AZEVEDO – vejo a situação do idoso no Brasil como bastante penalizada, apesar das Leis e do Estatuto do Idoso, onde o legislador, o cumpridor das Leis e conciliador (Legislativo, Executivo e Judiciário), que deveriam defendê-lo, fazem o contrário. A família também, por consanguinidade e afeto, pouca proteção dá ao seu idoso, principalmente se ele tiver limitações físicas ou mentais. Não dispensam o devido tratamento com carinho, compreensão e paciência devidos, principalmente pelos netos e bisnetos adolescentes.

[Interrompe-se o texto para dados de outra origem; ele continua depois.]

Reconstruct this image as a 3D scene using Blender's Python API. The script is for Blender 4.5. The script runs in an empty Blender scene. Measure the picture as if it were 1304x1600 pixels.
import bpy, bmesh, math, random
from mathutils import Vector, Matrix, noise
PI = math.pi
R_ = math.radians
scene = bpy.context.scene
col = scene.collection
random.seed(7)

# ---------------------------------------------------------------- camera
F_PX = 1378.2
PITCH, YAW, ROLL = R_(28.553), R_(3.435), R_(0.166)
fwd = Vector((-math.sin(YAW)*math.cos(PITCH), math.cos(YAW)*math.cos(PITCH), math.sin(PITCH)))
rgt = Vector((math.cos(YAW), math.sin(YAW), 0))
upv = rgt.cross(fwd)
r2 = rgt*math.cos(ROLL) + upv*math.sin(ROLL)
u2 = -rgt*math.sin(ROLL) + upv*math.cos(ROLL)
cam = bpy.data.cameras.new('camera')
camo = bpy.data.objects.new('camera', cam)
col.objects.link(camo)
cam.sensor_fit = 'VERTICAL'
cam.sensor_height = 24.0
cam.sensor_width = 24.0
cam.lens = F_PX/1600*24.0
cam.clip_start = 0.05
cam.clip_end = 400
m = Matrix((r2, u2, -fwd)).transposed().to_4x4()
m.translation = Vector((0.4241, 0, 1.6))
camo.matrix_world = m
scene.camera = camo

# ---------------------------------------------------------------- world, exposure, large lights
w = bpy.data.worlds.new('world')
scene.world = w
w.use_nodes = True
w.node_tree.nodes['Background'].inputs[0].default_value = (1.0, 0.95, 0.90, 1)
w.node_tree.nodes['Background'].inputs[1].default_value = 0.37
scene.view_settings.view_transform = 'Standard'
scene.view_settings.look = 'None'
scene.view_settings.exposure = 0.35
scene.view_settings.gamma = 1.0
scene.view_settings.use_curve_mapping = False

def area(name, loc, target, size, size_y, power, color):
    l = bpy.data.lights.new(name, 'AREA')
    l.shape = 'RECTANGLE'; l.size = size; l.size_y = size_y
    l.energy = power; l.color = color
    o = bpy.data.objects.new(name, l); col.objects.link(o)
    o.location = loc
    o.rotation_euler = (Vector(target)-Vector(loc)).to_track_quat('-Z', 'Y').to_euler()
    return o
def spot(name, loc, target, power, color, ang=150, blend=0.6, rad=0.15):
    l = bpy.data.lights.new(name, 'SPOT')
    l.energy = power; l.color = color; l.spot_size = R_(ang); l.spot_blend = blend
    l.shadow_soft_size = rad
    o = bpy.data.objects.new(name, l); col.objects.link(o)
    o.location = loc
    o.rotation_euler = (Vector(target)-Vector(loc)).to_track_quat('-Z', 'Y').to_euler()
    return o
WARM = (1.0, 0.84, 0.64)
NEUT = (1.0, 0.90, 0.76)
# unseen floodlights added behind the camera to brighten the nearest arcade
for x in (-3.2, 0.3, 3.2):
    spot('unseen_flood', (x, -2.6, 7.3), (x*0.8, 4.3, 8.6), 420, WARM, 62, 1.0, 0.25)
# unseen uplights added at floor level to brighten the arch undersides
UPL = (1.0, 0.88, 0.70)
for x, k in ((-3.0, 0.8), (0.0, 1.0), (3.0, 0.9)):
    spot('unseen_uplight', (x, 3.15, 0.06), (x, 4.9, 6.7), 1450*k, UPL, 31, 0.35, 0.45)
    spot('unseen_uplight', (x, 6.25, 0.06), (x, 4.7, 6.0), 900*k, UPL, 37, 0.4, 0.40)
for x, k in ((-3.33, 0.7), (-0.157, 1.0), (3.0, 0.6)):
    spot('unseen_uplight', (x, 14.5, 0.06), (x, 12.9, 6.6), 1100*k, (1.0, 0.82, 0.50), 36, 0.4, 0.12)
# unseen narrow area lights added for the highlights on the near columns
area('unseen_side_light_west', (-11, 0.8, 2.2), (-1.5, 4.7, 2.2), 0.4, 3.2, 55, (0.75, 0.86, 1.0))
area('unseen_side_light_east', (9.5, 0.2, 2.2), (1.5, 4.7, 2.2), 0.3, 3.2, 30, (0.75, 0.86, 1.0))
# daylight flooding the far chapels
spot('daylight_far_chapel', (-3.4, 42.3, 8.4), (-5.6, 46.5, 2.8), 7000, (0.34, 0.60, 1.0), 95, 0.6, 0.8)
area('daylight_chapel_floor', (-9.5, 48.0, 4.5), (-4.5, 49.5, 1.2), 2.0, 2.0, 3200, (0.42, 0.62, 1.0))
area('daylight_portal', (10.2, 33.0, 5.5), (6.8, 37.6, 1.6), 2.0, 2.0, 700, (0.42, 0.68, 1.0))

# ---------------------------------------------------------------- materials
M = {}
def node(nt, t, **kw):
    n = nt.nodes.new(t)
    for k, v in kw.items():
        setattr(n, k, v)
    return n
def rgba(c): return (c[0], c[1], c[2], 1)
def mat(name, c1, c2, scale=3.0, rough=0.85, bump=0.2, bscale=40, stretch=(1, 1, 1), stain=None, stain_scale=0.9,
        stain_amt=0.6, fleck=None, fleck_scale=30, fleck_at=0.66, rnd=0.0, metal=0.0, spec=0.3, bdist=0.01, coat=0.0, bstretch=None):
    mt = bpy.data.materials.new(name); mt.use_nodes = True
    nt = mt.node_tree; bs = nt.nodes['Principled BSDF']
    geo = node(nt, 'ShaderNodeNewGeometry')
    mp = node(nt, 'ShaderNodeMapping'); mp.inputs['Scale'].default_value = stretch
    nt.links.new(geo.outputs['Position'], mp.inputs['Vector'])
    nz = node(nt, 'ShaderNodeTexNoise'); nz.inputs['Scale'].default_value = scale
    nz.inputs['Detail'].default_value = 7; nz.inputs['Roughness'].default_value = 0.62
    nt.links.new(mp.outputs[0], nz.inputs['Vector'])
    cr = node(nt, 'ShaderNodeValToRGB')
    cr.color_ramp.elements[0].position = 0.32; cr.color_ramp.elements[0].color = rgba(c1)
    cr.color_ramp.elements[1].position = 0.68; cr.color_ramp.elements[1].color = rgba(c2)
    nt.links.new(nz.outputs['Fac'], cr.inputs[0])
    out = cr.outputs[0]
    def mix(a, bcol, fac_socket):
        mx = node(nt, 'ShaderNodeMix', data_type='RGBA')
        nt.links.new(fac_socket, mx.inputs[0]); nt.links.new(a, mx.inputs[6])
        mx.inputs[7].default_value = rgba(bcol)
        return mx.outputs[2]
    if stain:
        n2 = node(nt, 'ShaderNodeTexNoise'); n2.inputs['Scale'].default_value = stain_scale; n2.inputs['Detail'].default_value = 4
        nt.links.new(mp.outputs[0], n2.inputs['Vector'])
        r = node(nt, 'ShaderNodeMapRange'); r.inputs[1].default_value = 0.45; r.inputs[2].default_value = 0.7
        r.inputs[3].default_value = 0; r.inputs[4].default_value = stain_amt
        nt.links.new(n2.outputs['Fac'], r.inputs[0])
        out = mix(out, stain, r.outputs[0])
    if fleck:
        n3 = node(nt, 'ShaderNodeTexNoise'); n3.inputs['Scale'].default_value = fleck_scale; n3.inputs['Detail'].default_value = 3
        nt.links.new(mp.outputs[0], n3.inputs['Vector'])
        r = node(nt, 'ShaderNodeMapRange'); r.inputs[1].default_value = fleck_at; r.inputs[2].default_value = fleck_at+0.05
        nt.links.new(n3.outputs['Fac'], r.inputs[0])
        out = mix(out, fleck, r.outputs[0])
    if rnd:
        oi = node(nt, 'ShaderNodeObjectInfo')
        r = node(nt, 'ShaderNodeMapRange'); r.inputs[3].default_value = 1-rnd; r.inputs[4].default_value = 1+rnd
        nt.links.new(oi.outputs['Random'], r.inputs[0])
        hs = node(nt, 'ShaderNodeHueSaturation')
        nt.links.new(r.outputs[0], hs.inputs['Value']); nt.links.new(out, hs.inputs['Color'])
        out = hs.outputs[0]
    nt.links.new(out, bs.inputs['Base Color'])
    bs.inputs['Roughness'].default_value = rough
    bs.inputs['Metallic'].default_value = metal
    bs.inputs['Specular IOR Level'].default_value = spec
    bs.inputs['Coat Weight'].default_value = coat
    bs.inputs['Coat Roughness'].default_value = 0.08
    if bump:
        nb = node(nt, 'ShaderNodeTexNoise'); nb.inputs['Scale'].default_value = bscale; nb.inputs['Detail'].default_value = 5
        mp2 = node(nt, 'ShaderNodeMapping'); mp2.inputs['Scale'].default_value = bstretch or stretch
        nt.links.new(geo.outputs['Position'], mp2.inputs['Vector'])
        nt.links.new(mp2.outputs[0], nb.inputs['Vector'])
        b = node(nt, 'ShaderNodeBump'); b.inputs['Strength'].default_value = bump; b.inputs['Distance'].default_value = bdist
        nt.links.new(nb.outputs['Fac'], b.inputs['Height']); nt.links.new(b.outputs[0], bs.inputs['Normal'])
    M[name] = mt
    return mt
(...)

A sociedade, dentre os dois grupos, é a que compreende melhor o idoso, talvez por estar menos presente na vida dele e com menor obrigação de defendê-lo.

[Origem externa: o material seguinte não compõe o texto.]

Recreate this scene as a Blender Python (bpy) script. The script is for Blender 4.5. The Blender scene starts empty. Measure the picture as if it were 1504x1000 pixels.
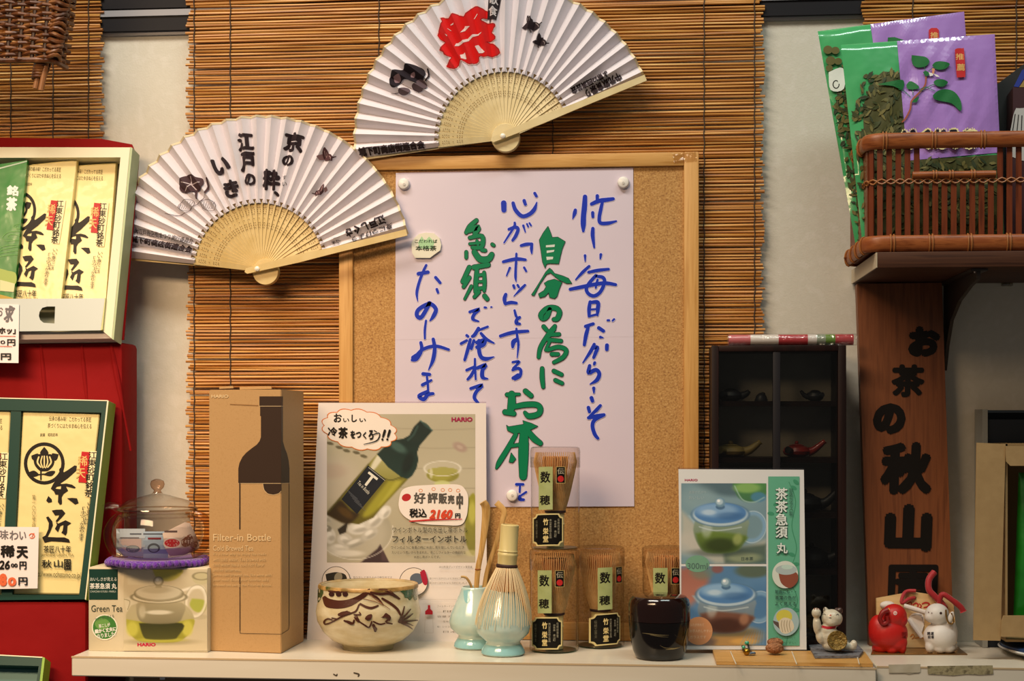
import bpy, bmesh, math, random
from math import sin, cos, pi, radians, atan2, sqrt, hypot
from mathutils import Vector, Matrix
from mathutils.geometry import tessellate_polygon
random.seed(7)
SC = bpy.context.scene
COL = SC.collection
# ------------------------------------------------------------------ camera (photo frame 1504 x 1000)
F = 2200.0; CX = 752.0; HY = 615.0
PSI = math.atan(198.0 / F)
CAM = Vector((0, -1.85, 1.30))
RGT = Vector((cos(PSI), sin(PSI), 0)); FWD = Vector((-sin(PSI), cos(PSI), 0)); UP = Vector((0, 0, 1))
cd = bpy.data.cameras.new('camera'); cam = bpy.data.objects.new('camera', cd); COL.objects.link(cam)
cam.location = CAM; cam.rotation_euler = (pi / 2, 0, PSI)
cd.sensor_width = 36; cd.lens = F / 1504 * 36; cd.shift_y = (HY - 500) / 1504
cd.clip_start = .05
SC.camera = cam
# ------------------------------------------------------------------ light
W = bpy.data.worlds.new('world'); SC.world = W; W.use_nodes = True
W.node_tree.nodes['Background'].inputs[0].default_value = (1.0, .93, .84, 1)
W.node_tree.nodes['Background'].inputs[1].default_value = .1
SC.view_settings.view_transform = 'Standard'; SC.view_settings.look = 'None'
SC.view_settings.exposure = 0.0; SC.view_settings.gamma = 1.0
def area(name, loc, target, sx, sy, power, col):
    l = bpy.data.lights.new(name, 'AREA'); l.shape = 'RECTANGLE'; l.size = sx; l.size_y = sy
    l.energy = power; l.color = col
    o = bpy.data.objects.new(name, l); COL.objects.link(o); o.location = loc
    o.rotation_euler = (Vector(target) - Vector(loc)).to_track_quat('-Z', 'Y').to_euler()
    return o
area('ceiling_or_fill_lamp', (-.75, -1.12, 3.1), (-.40, -.05, 1.05), 1.2, .25, 33, (1.0, .89, .75))
area('ceiling_or_fill_lamp', (.65, -.95, 3.1), (.40, -.10, 1.1), 1.0, .2, 11.5, (.87, 1.0, .95))
area('ceiling_or_fill_lamp', (-.88, -1.40, 2.1), (-.60, 0, .97), .9, .25, 4.4, (1.0, .68, .40)).data.spread = radians(70)  # added warm fill, hung low to brighten the lower left; no fixture known there
# ------------------------------------------------------------------ pixels to places
def ray(px, py): return FWD + RGT * ((px - CX) / F) + UP * ((HY - py) / F)
def P(px, py, y):
    d = ray(px, py); return CAM + d * ((y - CAM.y) / d.y)
def PZ(px, py, z):
    d = ray(px, py); return CAM + d * ((z - CAM.z) / d.z)
class Plane:                        # a flat surface: n faces the viewer
    def __init__(s, p, n): s.p = Vector(p); s.n = Vector(n).normalized()
    def at(s, px, py, h=0.0):
        d = ray(px, py); t = (s.p + s.n * h - CAM).dot(s.n) / d.dot(s.n)
        return CAM + d * t
def vplane(y): return Plane((0, y, 0), (0, -1, 0))
def lean(px, pyb, yb, pyt, yt):     # plane through two depths at two image heights, level left to right
    a = P(px, pyb, yb); b = P(px, pyt, yt); v = b - a
    return Plane(a, Vector((0, -v.z, v.y)))
def plane3(a, b, c):
    n = (b - a).cross(c - a)
    if n.y > 0: n = -n
    return Plane(a, n)
class Rev:                          # a turned surface round a vertical axis
    curved = 5.0
    def __init__(s, c, prof): s.c = Vector(c); s.prof = prof
    def r(s, z):
        z -= s.c.z; pr = s.prof
        for (r0, z0), (r1, z1) in zip(pr, pr[1:]):
            if z0 <= z <= z1 and z1 > z0: return r0 + (r1 - r0) * (z - z0) / (z1 - z0)
        return pr[0][0] if z < pr[0][1] else pr[-1][0]
    def at(s, px, py, h=0.0):
        d = ray(px, py); t0 = (s.c - CAM).dot(FWD)
        lo, hi = t0 - .12, t0
        f = lambda t: hypot(CAM.x + d.x * t - s.c.x, CAM.y + d.y * t - s.c.y) - s.r(CAM.z + d.z * t) - h
        n = 40; prev = lo
        for i in range(1, n + 1):
            t = lo + (hi - lo) * i / n
            if f(t) <= 0:
                a, b = prev, t
                for _ in range(25):
                    m = (a + b) / 2
                    if f(m) > 0: a = m
                    else: b = m
                return CAM + d * b
            prev = t
        return CAM + d * hi
# ------------------------------------------------------------------ materials
def lin(h):
    h = h.lstrip('#'); o = []
    for i in (0, 2, 4):
        c = int(h[i:i + 2], 16) / 255; o.append(c / 12.92 if c <= .04045 else ((c + .055) / 1.055) ** 2.4)
    return (*o, 1)
MATS = {}
def mat(name, hexc, rough=.55, metal=0, coat=0, spec=.5, bump=0, bscale=200, var=None, vscale=(10, 10, 10), vr=(.35, .65), detail=4, trans=0, coatr=.08, sheen=0, bdist=.002):
    if name in MATS: return MATS[name]
    m = bpy.data.materials.new(name); m.use_nodes = True; MATS[name] = m
    nt = m.node_tree; b = nt.nodes['Principled BSDF']
    b.inputs['Base Color'].default_value = lin(hexc); b.inputs['Roughness'].default_value = rough
    b.inputs['Metallic'].default_value = metal; b.inputs['Specular IOR Level'].default_value = spec
    b.inputs['Coat Weight'].default_value = coat; b.inputs['Coat Roughness'].default_value = coatr
    b.inputs['Transmission Weight'].default_value = trans
    if sheen: b.inputs['Sheen Weight'].default_value = sheen
    tc = nt.nodes.new('ShaderNodeTexCoord')
    if var:
        mp = nt.nodes.new('ShaderNodeMapping'); mp.inputs['Scale'].default_value = vscale
        nt.links.new(tc.outputs['Object'], mp.inputs['Vector'])
        nz = nt.nodes.new('ShaderNodeTexNoise'); nz.inputs['Scale'].default_value = 1; nz.inputs['Detail'].default_value = detail
        nt.links.new(mp.outputs[0], nz.inputs['Vector'])
        rp = nt.nodes.new('ShaderNodeValToRGB'); cr = rp.color_ramp
        cols = [hexc] + (var if isinstance(var, list) else [var])
        while len(cr.elements) < len(cols): cr.elements.new(.5)
        for i, c in enumerate(cols):
            cr.elements[i].position = vr[0] + (vr[1] - vr[0]) * i / (len(cols) - 1); cr.elements[i].color = lin(c)
        nt.links.new(nz.outputs['Fac'], rp.inputs[0]); nt.links.new(rp.outputs[0], b.inputs['Base Color'])
    if bump:
        n2 = nt.nodes.new('ShaderNodeTexNoise'); n2.inputs['Scale'].default_value = bscale; n2.inputs['Detail'].default_value = 3
        nt.links.new(tc.outputs['Object'], n2.inputs['Vector'])
        bp = nt.nodes.new('ShaderNodeBump'); bp.inputs['Strength'].default_value = bump; bp.inputs['Distance'].default_value = bdist
        nt.links.new(n2.outputs['Fac'], bp.inputs['Height']); nt.links.new(bp.outputs[0], b.inputs['Normal'])
        if coat: nt.links.new(bp.outputs[0], b.inputs['Coat Normal'])
    return m
def clear(name, tint='#ffffff', ior=1.45, rough=.03, boost=1.0, bump=0, bscale=30, edge=1.0):     # thin clear plastic or blown glass
    if name in MATS: return MATS[name]
    m = bpy.data.materials.new(name); m.use_nodes = True; MATS[name] = m
    nt = m.node_tree; nt.nodes.clear()
    out = nt.nodes.new('ShaderNodeOutputMaterial'); mx = nt.nodes.new('ShaderNodeMixShader')
    tr = nt.nodes.new('ShaderNodeBsdfTransparent'); tr.inputs[0].default_value = lin(tint)
    gl = nt.nodes.new('ShaderNodeBsdfGlossy'); gl.inputs['Roughness'].default_value = rough
    fr = nt.nodes.new('ShaderNodeLayerWeight'); fr.inputs[0].default_value = .5     # facing 0 at head-on, 1 at grazing
    pw = nt.nodes.new('ShaderNodeMath'); pw.operation = 'POWER'; pw.inputs[1].default_value = 4.0
    mu = nt.nodes.new('ShaderNodeMath'); mu.operation = 'MULTIPLY_ADD'; f0 = ((ior - 1) / (ior + 1)) ** 2 * boost
    mu.inputs[1].default_value = min(.9, .55 * boost); mu.inputs[2].default_value = f0; mu.use_clamp = True
    if edge < 1:                     # thick rims swallow more light where the wall is seen edge-on
        e3 = nt.nodes.new('ShaderNodeMath'); e3.operation = 'POWER'; e3.inputs[1].default_value = 3.0; nt.links.new(fr.outputs['Facing'], e3.inputs[0])
        cm = nt.nodes.new('ShaderNodeMixRGB'); c0 = lin(tint); cm.inputs[1].default_value = c0; cm.inputs[2].default_value = (c0[0] * edge, c0[1] * edge, c0[2] * edge, 1)
        nt.links.new(e3.outputs[0], cm.inputs[0]); nt.links.new(cm.outputs[0], tr.inputs[0])
    nt.links.new(fr.outputs['Facing'], pw.inputs[0]); nt.links.new(pw.outputs[0], mu.inputs[0]); nt.links.new(mu.outputs[0], mx.inputs[0])
    nt.links.new(tr.outputs[0], mx.inputs[1]); nt.links.new(gl.outputs[0], mx.inputs[2]); nt.links.new(mx.outputs[0], out.inputs[0])
    if bump:
        tc = nt.nodes.new('ShaderNodeTexCoord'); n2 = nt.nodes.new('ShaderNodeTexNoise'); n2.inputs['Scale'].default_value = bscale
        nt.links.new(tc.outputs['Object'], n2.inputs['Vector']); bp = nt.nodes.new('ShaderNodeBump')
        bp.inputs['Strength'].default_value = bump; bp.inputs['Distance'].default_value = .004
        nt.links.new(n2.outputs['Fac'], bp.inputs['Height'])
        nt.links.new(bp.outputs[0], gl.inputs['Normal'])
    return m
def ink(h, rough=.6): return mat('ink_' + h.lstrip('#'), h, rough, spec=.22)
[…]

APAFISP – como você vê as exceções a este tipo de tratamento?
AZEVEDO – elas existem, mas em menor escala. O tema não é de grande interesse mercadológico, mas posso considerar como um São João Batista, personagem bíblico, que pregava no deserto. Meu objetivo é para que estes segmentos sociais, essencialmente os jovens, preparem o futuro para não dependerem tanto de ninguém.
APAFISP – Em relação ao tratamento dado pela sociedade ao idoso desde que o senhor se aposentou. Quais as mudanças mais significativas, as conquistas e derrotas neste período?
AZEVEDO – Classifico que a minha geração foi a que mais sofreu com as transformações socioeconômicas em todo o tempo. De 1935 a 2015, o mundo passou por uma transição maior que até então, e esta geração teve que suportar todas as mudanças. A sequência de transformações após a aposentadoria teve a mesma gradação de antes. A inatividade profissional só me deu a oportunidade de realizar um sonho antigo: escrever para expor as minhas ideias. Tive derrotas em algumas lutas, mas venci a guerra da vida; entretanto, a minha condição de escritor é uma grande realização.
APAFISP – O senhor teve uma infância em ambiente rural, onde, sabidamente, o acesso ao ensino não é amplo, como pode ser considerado atualmente. Como os estudos transformaram sua vida? Alguém em especial te ajudou?
AZEVEDO – Na zona rural trabalhei na roça para os meus pais em regime de economia familiar, como era de costume, em um conjunto de famílias de nove clãs. Mudei para a cidade grande com os meus pais, esposa, um filho e outro em gestação, sem eira nem beira, aos 23 anos de idade. Em Ribeirão Preto, recomecei minha vida como boia fria, trabalhando de dia, como cortador de cana, de segunda-feira a domingo sem descanso; estudando à noite e dormindo cinco horas por noite. Ao alcançar o curso ginasial, prestei concurso para escriturário do Iapi e passei. Depois, eu me formei em Administração, prestei e passei em outro concurso, o de fiscal de Contribuições Previdenciárias – atualmente Auditor-Fiscal da Receita Federal do Brasil –, cargo este que me deu condições para tirar as minhas primeiras férias na vida. A única ajuda que tive foi a da esposa como lavadeira de roupa.